Hace unos días, veíamos, atónitos, cómo un avión cargado de pasajeros amerizaba de emergencia de una forma más o menos suave en las frías aguas del río Hudson, en Nueva York.
Afortunadamente, gracias a la pericia del comandante de la aeronave, nadie resultó herido.
La imagen simboliza perfectamente el batacazo económico mundial en el que nos encontramos.
Las cifras económicas de esta última década poco, o nada, tenían que ver con la economía real. En los países ricos, gran parte de la opulencia era ficticia y nadábamos en una abundancia que, en gran parte, era un espejismo.
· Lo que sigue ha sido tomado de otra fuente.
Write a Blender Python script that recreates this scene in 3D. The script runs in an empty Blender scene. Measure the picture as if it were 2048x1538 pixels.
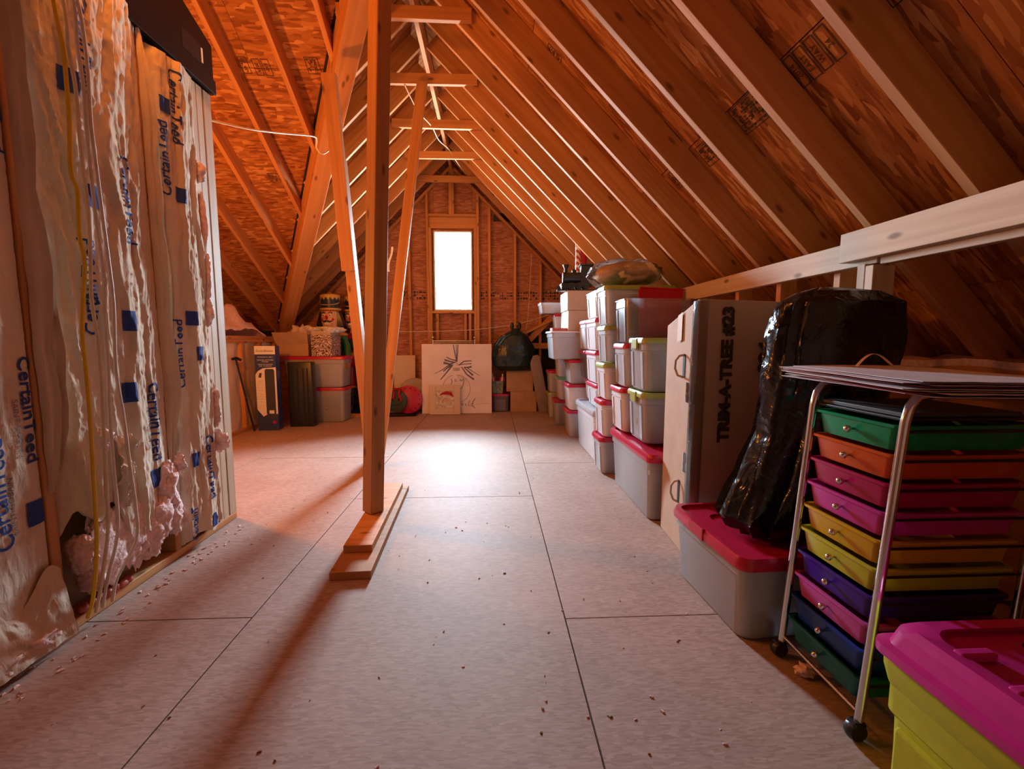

De pronto, nos han contado la verdad: el país de Jauja en el que vivíamos era una enorme burbuja que podía estallar en cualquier momento.
Pero mientras tanto, los de siempre se llenaban los bolsillos con los intereses de los préstamos que tan alegremente nos otorgaba la banca cual hada madrina que nos concediera nuestros deseos tocándonos con su varita mágica, y que han dejado de brotar como por encanto.
La falsa opulencia en la que nos movíamos, toda montada en esa enorme burbuja prestamista que parecía oro, aunque no era ni siquiera plata, se ha venido abajo como el decorado de una función de teatro infantil de fin de curso, de un curso que alguien tendrá que repetir porque no ha aprendido nada.
De la noche a la mañana, las grandes fortunas hechas a base de especulación, falsos rumores e inversiones virtuales han chocado con la dura muralla de la cruda realidad.
Pero, si la aparente prosperidad que disfrutábamos ha resultado ser falsa, ¿no cabría ahora preguntarse si la tremenda crisis que padecemos es real?
Sea como sea, ¿dónde están los inmensos beneficios generados en la época de vacas gordas? ¿Dónde están los dineros que han ganado los promotores inmobiliarios? ¿Y dónde han ido a parar los beneficios de los accionistas de las entidades financieras?
Mucho me temo que esas preguntas jamás tendrán respuesta.
La única respuesta que se da a toda la incertidumbre actual es la palabra crisis, que tan mala fama tiene y a la que los políticos en el poder, cualquier político en cualquier poder, temen como al tío de la vara.
Y crisis, según el diccionario de la RAE es, entre otras cosas, “situación de un asunto o proceso cuando está en duda la continuación, modificación o cese”.
Y esta crisis deberíamos aprovecharla para replantearnos nuestra forma de vida, mirándonos a nosotros mismos y ver qué queremos realmente; si continuar acumulando bienes materiales a costa de cualquier cosa (básicamente a costa de la pobreza de los demás y del medio ambiente, incluso de nuestra salud) o modificar nuestra conducta aprendiendo a valorar, de una vez por todas, las cosas gratis que nos ofrece la vida, desde el tiempo que pasamos junto a nuestros seres queridos hasta un paseo al atardecer admirando cualquiera de los hermosos paisajes en el entorno natural que aún nos queda.
Si crisis es sinónimo de cambio, ahora es el momento.
Y si hemos estado en una nube de prosperidad virtual, ahora es la ocasión de que aterricemos, suavemente si es posible y sin que nadie resulte herido, poniendo los pies en una Tierra más justa donde la equidad económica sea, al fin, real.